La transizione e l’operatività del gas

Va altresì ricordato che il gas è considerato un vettore di transizione, perciò a scadenza, visto che l’Ue ha ormai deciso da oltre un lustro di puntare tutto sull’elettrico, sia nei consumi che nella generazione. Quest’ultima si realizzerà oltre che con le Fer (Fonti energetiche rinnovabili) anche col nucleare. E l’eventuale riduzione del prezzo del gas frenerebbe la diffusione delle rinnovabili che hanno costi non sempre competitivi, specie per gli impianti di potenza. Il gas con prezzi sostenuti consente allora l’affermazione delle rinnovabili imposta da Bruxelles; da qui la scelta di non ricorre più al gas russo, e di rifornirsi come sostituzione al Gnl, che ha mediamente costi più elevati.

Ma in realtà il gas avrebbe prezzi molto contenuti se si realizzassero tre condizioni:

  • Riattivare le importazioni dalla Russia;
  • Ampliare gli stoccaggi gas;
  • Favorire aggregazioni di mercato fra gli operatori di dimensioni medio-piccole al fine di favorire la concorrenza interna e da import.

Già solo il primo punto consentirebbe di far riassorbire i prezzi riportando gas ai valori pre-bellici che, lo ricordiamo, al Psv erano oscillanti fra lo 0,5 – 1 euro standard metro cubo, fra dicembre 2021 e febbraio 2022.

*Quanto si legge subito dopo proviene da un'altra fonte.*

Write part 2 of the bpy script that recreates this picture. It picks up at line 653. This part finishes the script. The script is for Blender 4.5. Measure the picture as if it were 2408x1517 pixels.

L’armonizzazione del sistema energetico

A ben vedere, la questione non è quella di rendere antagonisti le diverse tipologie di generazione, quanto di armonizzarle in un unico piano nazionale. Ma questa situazione, ottimale per consumatori e aziende, annullerebbe gli extra profitti, ponendo a nudo le scelte contradditorie di market design che si sono compiute a livello nazionale ed europeo. Per quest’ultimo livello tali scelte si sono dimostrate manchevoli di una sintesi che riuscisse, progressivamente, ad accomunare realtà nazionali molto distinte. Un sistema energetico è innanzitutto programmazione e previsione, e non, come invece è successo, un coacervo di impianti e tecnologie risultante dagli esiti elettorali e dalle lobby finanziatrici. È indispensabile che si ricentri il ruolo del gas, specialmente in considerazione dei grossi consumatori, che non sono solo gli energivori, ma anche il tessuto industriale delle Pmi, nonché i grandi condomini, specie al nord, che continuano a scaldarsi col gas. Si tenga presente che il passaggio all’elettrico in queste realtà, soprattutto nel residenziale, sarà lento, ed il gas continuerà a rivestire un ruolo centrale. Stanti così le cose, dovrà tornare avere un ruolo centrale il prezzo, principale indicatore ed informatore per tutti i tipi di consumatori, ma anche imprescindibile parametro per gli investimenti dei tantissimi imprenditori che, a vario livello, hanno fatto e continuano a fare, di questo settore, un’eccellenza italiana nel mondo.